Lullabies to Violaine

Cocteau Twins created music so perfectly realized that it’s practically a genre all its own.
Cocteau Twins

Just like some people have “comfort food,” I’ve got “comfort bands” and “comfort albums” — bands and albums that I return to time and again and have proven to stand the test of time. Sometimes, in my pursuit of finding the latest and greatest, I forget about them. But I inevitably return to them, tired and burned out from the trends, buzz, and effort associated with that particular pursuit, and I come away inspired, invigorated, and redeemed.

For example, even 20 years later, U2’s first three albums — Boy, October, and War — still sound more vital and passionate than most “current” indie-rock I hear these days. There’s an energy and urgency to those albums, which are only added to by the band’s youth, naïveté, idealism, and rawness. Same goes for the first Cure releases — every time I hear Faith (easily the band’s most underrated album, and one that deserves a blog entry all its own someday) or Pornography, I realize that, for all of the followers the band has acquired, none of them come anywhere close to these albums.

And speaking of followers, few bands have acquired as many acolytes as Cocteau Twins. Seriously… every band that employs gossamery guitars and ethereal vocals owes, at the very least, a karmic debt to Robin Guthrie, Simon Raymonde, and Liz Fraser. The shadow that the trio cast over the dreampop/shoegazer/ethereal pop arena is so huge it’s pointless to even try and measure it. Comparing bands in those genres to the Cocteau Twins is so obvious, it’s essentially a given, and there’s no point in trying to escape it.

How did this totality begin? Simply put, Cocteau Twins really were that good. Liz Fraser’s voice is a thing of singular beauty. Fraser is certainly not alone in having a beautiful voice, but put any similar female vocalist next to here, and it quickly becomes apparent who is the greater. Fraser’s voice contains an amazing range — tonally and emotionally. Her voice contains both child-like playfulness and adult sensuality, both softness and harshness, the ability to soar gracefully and all angel-like and the ability to zero in with a burning intensity.

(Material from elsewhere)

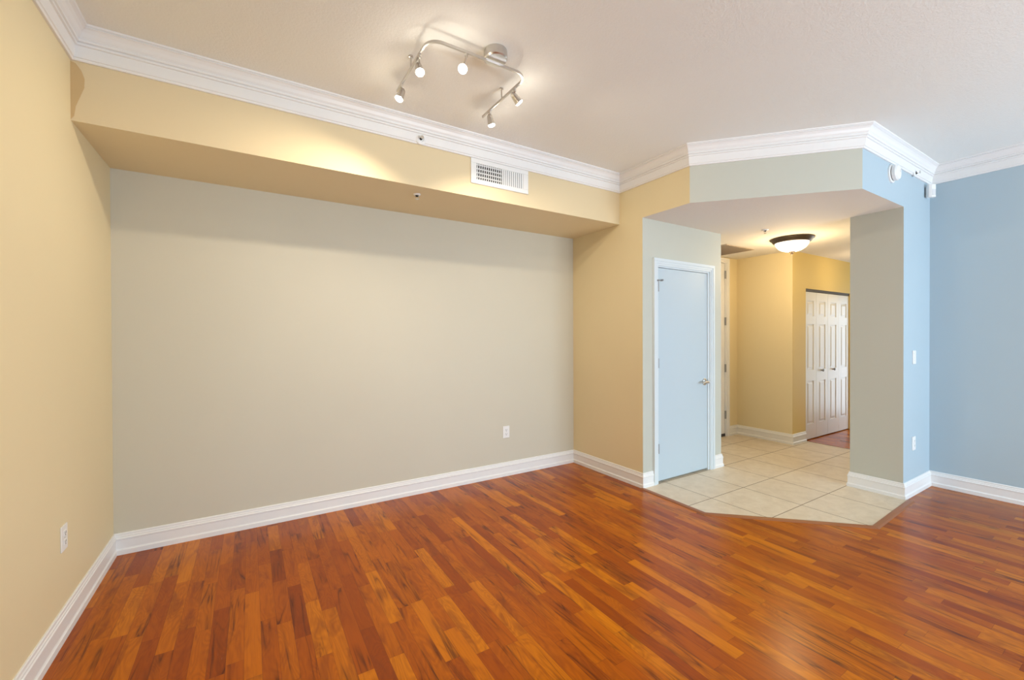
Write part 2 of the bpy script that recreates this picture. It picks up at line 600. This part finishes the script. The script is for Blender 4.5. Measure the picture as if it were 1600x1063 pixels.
# hinge pin door stop on the top hinge
bm = rod(bmesh.new(), (DX0 - 0.022, AY - 0.022, 1.932), (DX0 + 0.052, AY - 0.020, 1.938), 0.0045)
rod(bm, (DX0 + 0.001, AY - 0.004, 1.918), (DX0 + 0.001, AY - 0.014, 1.935), 0.005)
rod(bm, (DX0 + 0.048, AY - 0.028, 1.938), (DX0 + 0.048, AY - 0.004, 1.938), 0.009)
rod(bm, (DX0 - 0.020, AY - 0.030, 1.932), (DX0 - 0.020, AY - 0.010, 1.932), 0.007)
obj('door_stop', bm, M['hinge'], d1)
hx, hz = 4.030, 0.93
hd = obj('door_handle', lathe(bmesh.new(), [(0.036, 0), (0.036, 0.006), (0.030, 0.013), (0.015, 0.017), (0.011, 0.045), (0, 0.045)], 28, aim((hx, AY + 0.007, hz), (0, -1, 0))), M['steel'], d1)
bm = tube(bmesh.new(), [(hx, AY - 0.04, hz), (hx - 0.02, AY - 0.048, hz), (hx - 0.05, AY - 0.05, hz + 0.003), (hx - 0.085, AY - 0.047, hz - 0.003), (hx - 0.105, AY - 0.043, hz - 0.008)], [0.0135, 0.013, 0.011, 0.0095, 0.008])
obj('lever', bm, M['steel'], hd)
bm = box(DX1 - 0.004, DX1 + 0.004, AY - 0.003, AY + 0.01, hz - 0.03, hz + 0.03, bev=0.001)
obj('strike_plate', bm, M['steel'], d1)

# ------------------------------------------------------------------ entry door at the end of the hall
d2 = struct('door_2', box(EX0 + 0.003, EX1 - 0.003, HY + 0.012, HY + 0.056, 0.022, EZ - 0.004, bev=0.002), M['white'])
jam = box(EX0 - 0.03, EX0, HY, HY + 0.12, 0, EZ + 0.03)
bx(jam, EX1, EX1 + 0.03, HY, HY + 0.12, 0, EZ + 0.03)
bx(jam, EX0, EX1, HY, HY + 0.12, EZ, EZ + 0.03)
struct('trim_13', jam, M['white'])
struct('trim_14', casing(EX0 - 0.075, EX1 + 0.072, EZ + 0.062, HY, 0.058, 0.018), M['white'])
for hz in (2.262, 1.612, 0.958, 0.306):
    bm = rod(bmesh.new(), (EX1 - 0.002, HY + 0.002, hz - 0.055), (EX1 - 0.002, HY + 0.002, hz + 0.055), 0.009)
    bx(bm, EX1 - 0.002, EX1 + 0.012, HY - 0.002, HY + 0.01, hz - 0.055, hz + 0.055)
    obj('hinge', bm, M['hinge'], d2)
obj('door_sweep', box(EX0 + 0.01, EX1 - 0.006, HY + 0.002, HY + 0.014, 0.006, 0.045, bev=0.002), plain('dark_rubber', (0.05, 0.05, 0.055), 0.6), d2)

# ------------------------------------------------------------------ folding closet doors


def leaf(wd, ht):
    """panelled door leaf, local x 0..wd, front at y=0"""
    bm = box(0, wd, 0.008, 0.032, 0, ht)
    st = 0.075
    rails = [(0, 0.20), (0.78, 0.93), (1.55, 1.66), (ht - 0.12, ht)]
    bx(bm, 0, st, 0, 0.008, 0, ht)
    bx(bm, wd - st, wd, 0, 0.008, 0, ht)
    for a, b in rails:
        bx(bm, st, wd - st, 0, 0.008, a, b)
    for (a, b), (c, d) in zip(rails, rails[1:]):      # raised fields
        x0, x1, z0, z1 = st + 0.012, wd - st - 0.012, b + 0.014, c - 0.014
        q = 0.024
        v = [bm.verts.new(p) for p in ((x0, 0.0078, z0), (x1, 0.0078, z0), (x1, 0.0078, z1), (x0, 0.0078, z1),
                                       (x0 + q, 0.001, z0 + q), (x1 - q, 0.001, z0 + q), (x1 - q, 0.001, z1 - q), (x0 + q, 0.001, z1 - q))]
        for k in range(4):
            bm.faces.new((v[k], v[(k + 1) % 4], v[4 + (k + 1) % 4], v[4 + k]))
        bm.faces.new(v[4:])
    bmesh.ops.recalc_face_normals(bm, faces=bm.faces[:])
    return bm


d3 = bpy.data.objects.new('door_3', None)
COL.objects.link(d3)
d3.location = (FX0, BY, 0)
d3['kind'] = 'structure'
LW = (FX1 - FX0 - 0.012) / 4
for k in range(4):
    o = obj('door_leaf', leaf(LW - 0.004, 1.985), M['white'], d3)
    o.location = (0.006 + k * LW, 0.018, 0.012)
    if k in (1, 2):
        kx = LW * 0.42 if k == 1 else LW * 0.45
        b = lathe(bmesh.new(), [(0.012, 0), (0.008, 0.012), (0.018, 0.020), (0.019, 0.027), (0.012, 0.033), (0, 0.034)], 20, aim((kx, 0, 0.915), (0, -1, 0)))
        obj('knob', b, M['hinge'], o)
obj('track', box(0.0, FX1 - FX0, 0.012, 0.05, 2.003, 2.035), plain('dark_track', (0.09, 0.08, 0.07), 0.5, 0.4), d3)

# ------------------------------------------------------------------ track light
tl = thing('track_light', 'brushed nickel U-shaped ceiling track light with five small lit spotlights', 'ceiling light', (1.153, 2.02, H))
TLO = Vector((1.153, 2.02, H))


def loc(p):
    return Vector(p) - TLO


ZB = 2.895
obj('canopy', lathe(bmesh.new(), [(0.062, 0), (0.064, -0.006), (0.064, -0.046), (0.058, -0.052), (0, -0.053)], 40), M['steel'], tl)
# the bar: a flat band bent into a U
x0, x1, yb, ye = 0.772, 1.362, 2.020, 2.556
rr = 0.075
cl = [(x0, ye)]
for k in range(9):
    a = PI + k / 8 * PI / 2
    cl.append((x0 + rr + rr * math.cos(a), yb + rr + rr * math.sin(a)))
for k in range(9):
    a = 1.5 * PI + k / 8 * PI / 2
    cl.append((x1 - rr + rr * math.cos(a), yb + rr + rr * math.sin(a)))
cl.append((x1 - 0.008, ye))
bm = bmesh.new()
prev = None
for i, p in enumerate(cl):
    a, b = Vector(cl[max(i - 1, 0)]), Vector(cl[min(i + 1, len(cl) - 1)])
    d = (b - a).normalized()
    n = Vector((-d.y, d.x)) * 0.0045
    ring = [bm.verts.new(loc((p[0] + s * n.x, p[1] + s * n.y, ZB + t))) for s, t in ((-1, -0.007), (1, -0.007), (1, 0.007), (-1, 0.007))]
    if prev:
        for k in range(4):
            bm.faces.new((prev[k], prev[(k + 1) % 4], ring[(k + 1) % 4], ring[k]))
    else:
        bm.faces.new(ring)
    prev = ring
bm.faces.new(prev)
bmesh.ops.recalc_face_normals(bm, faces=bm.faces[:])
obj('bar', bm, M['steel'], tl)
for px, py in ((0.772, 2.30), (1.355, 2.30)):
    bm = rod(bmesh.new(), loc((px, py, ZB + 0.009)), loc((px, py, H)), 0.005)
    lathe(bm, [(0.012, 0), (0.012, -0.008), (0.006, -0.010)], 18, Matrix.Translation(loc((px, py, H))))
    obj('ceiling_post', bm, M['steel'], tl)
HEADS = [((0.772, 2.466), (0.762, 2.492, 2.813)), ((0.772, 2.156), (0.786, 2.192, 2.817)), ((0.976, 2.020), (0.955, 2.020, 2.800)),
         ((1.360, 2.153), (1.402, 2.170, 2.822)), ((1.355, 2.452), (1.388, 2.490, 2.818))]
DIRS = [(-0.34, 0.0, -0.85), (0.0, -0.35, -0.7), (-0.36, -0.77, -0.53), (0.62, -0.05, -0.6), (0.22, 0.02, -0.8)]
CONE = [160, 132, 124, 132, 158]
SOFT = [0.8, 0.6, 0.6, 0.6, 0.8]
WATT = [48, 18, 18, 18, 36]
for (ax, ay), tgt, d, cone, watt, soft in [(h[0], h[1], q, c, e, f) for h, q, c, e, f in zip(HEADS, DIRS, CONE, WATT, SOFT)]:
    d = Vector(d).normalized()
    face = Vector(tgt)
    back = face - d * 0.066
    bm = bmesh.new()
    m = aim(loc(back), d)
    lathe(bm, [(0, -0.006), (0.010, -0.005), (0.017, 0.004), (0.0195, 0.018), (0.0235, 0.055), (0.0255, 0.060), (0.0245, 0.063)], 28, m)
    s = obj('spotlight', bm, M['steel'], tl)
    bm = rod(bmesh.new(), loc((ax, ay, ZB - 0.008)), loc((ax, ay, ZB - 0.024)), 0.008)
    tube(bm, [loc((ax, ay, ZB - 0.02)), loc(Vector((ax, ay, ZB - 0.03)).lerp(back + d * 0.01, 0.5)), loc(back + d * 0.012)], 0.0045)
    obj('bracket', bm, M['steel'], s)
    bm = lathe(bmesh.new(), [(0.0235, 0.060), (0.0235, 0.066), (0.018, 0.072), (0, 0.074)], 28, m)
    obj('bulb', bm, M['bulb'], s)
    ld = bpy.data.lights.new('track_bulb_light', 'SPOT')
    ld.energy, ld.color, ld.shadow_soft_size = watt, (1.0, 0.86, 0.66), 0.018
    ld.spot_size, ld.spot_blend = math.radians(cone), soft
    lo = bpy.data.objects.new('track_bulb_light', ld)
    COL.objects.link(lo)
    lo.location = face + d * 0.045
    lo.rotation_euler = d.to_track_quat('-Z', 'Y').to_euler()
    ld = bpy.data.lights.new('track_bulb_spill', 'POINT')      # the wide spill of the protruding glass face
    ld.energy, ld.color, ld.shadow_soft_size = 0.6, (1.0, 0.90, 0.74), 0.015
    lo = bpy.data.objects.new('track_bulb_spill', ld)
    COL.objects.link(lo)
    lo.location = face + d * 0.035

# ------------------------------------------------------------------ hall dome light
dl = thing('dome_light', 'lit frosted glass bowl light with dark bronze rim on the hall ceiling', 'ceiling light', (5.195, 2.405, BZ))
obj('rim', lathe(bmesh.new(), [(0.205, 0), (0.212, -0.004), (0.212, -0.012), (0.200, -0.020), (0.186, -0.042), (0.172, -0.052), (0.166, -0.050), (0.166, -0.03), (0, -0.03)], 48), M['bronze'], dl)
obj('bowl', lathe(bmesh.new(), [(0.166, -0.046), (0.164, -0.058), (0.154, -0.082), (0.132, -0.110), (0.098, -0.132), (0.056, -0.145), (0.016, -0.149), (0, -0.149)], 48), M['bowl'], dl)
obj('finial', lathe(bmesh.new(), [(0.0, -0.146), (0.030, -0.148), (0.028, -0.156), (0.012, -0.162), (0.015, -0.172), (0.009, -0.183), (0, -0.187)], 24), M['bronze'], dl)
ld = bpy.data.lights.new('dome_bulb_light', 'POINT')
ld.energy, ld.color, ld.shadow_soft_size = 20.0, (1.0, 0.74, 0.40), 0.10
lo = bpy.data.objects.new('dome_bulb_light', ld)
COL.objects.link(lo)
lo.location = (5.195, 2.405, 2.22)
copy_thing(dl, 'unseen bowl light added beyond the pillar to fill the corridor', (6.90, 2.20, BZ))  # hidden copy of the hall fixture, added to carry a warm fill
ld = ld.copy()
ld.energy = 5.0
lo = bpy.data.objects.new('corridor_warm_fill', ld)  # added warm fill for the wall of the folding doors
COL.objects.link(lo)
lo.location = (6.90, 2.20, 2.22)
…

Then there’s Robin Guthrie’s guitar sound. No matter how many folks out there employ countless guitar pedals, there’s such a distinctiveness to Guthrie’s sounds and melodies that it’s impossible to replicate. I find it impossible to mistake Guthrie’s crystalline, shimmering melodies, as well as his unique production, for anyone else’s. You hear it once, and regardless of whether it’s a song Guthrie is actually playing on or he simply produced, and it’s impossible to not hear his touch on it.

But when you combine those two things — Fraser’s voice and Guthrie’s sound — and add to it Raymonde’s basslines and the so-out-of-place-it’s-absolutely-perfect drum machine programming, the result is music so perfectly realized that it’s practically a genre all its own (something that 4AD Records sometimes seems doomed to never be rid of).

All of this came readily to mind while listening to the twelve songs on 4AD’s mini-site for the release of the two-disc Lullabies To Violaine, a collection of all of the band’s non-album tracks (requires RealPlayer 10). All of the tracks streaming there are gorgeous, especially “Iceblink Luck” (from what might be my fave Twins release, Heaven or Las Vegas), “Evangeline,” and “Bluebeard.” I’ve listened to many of these songs many times, and yet they always feel fresh and vital to me, not to mention staggeringly beautiful — something I find comfort in time and again, even after all these years.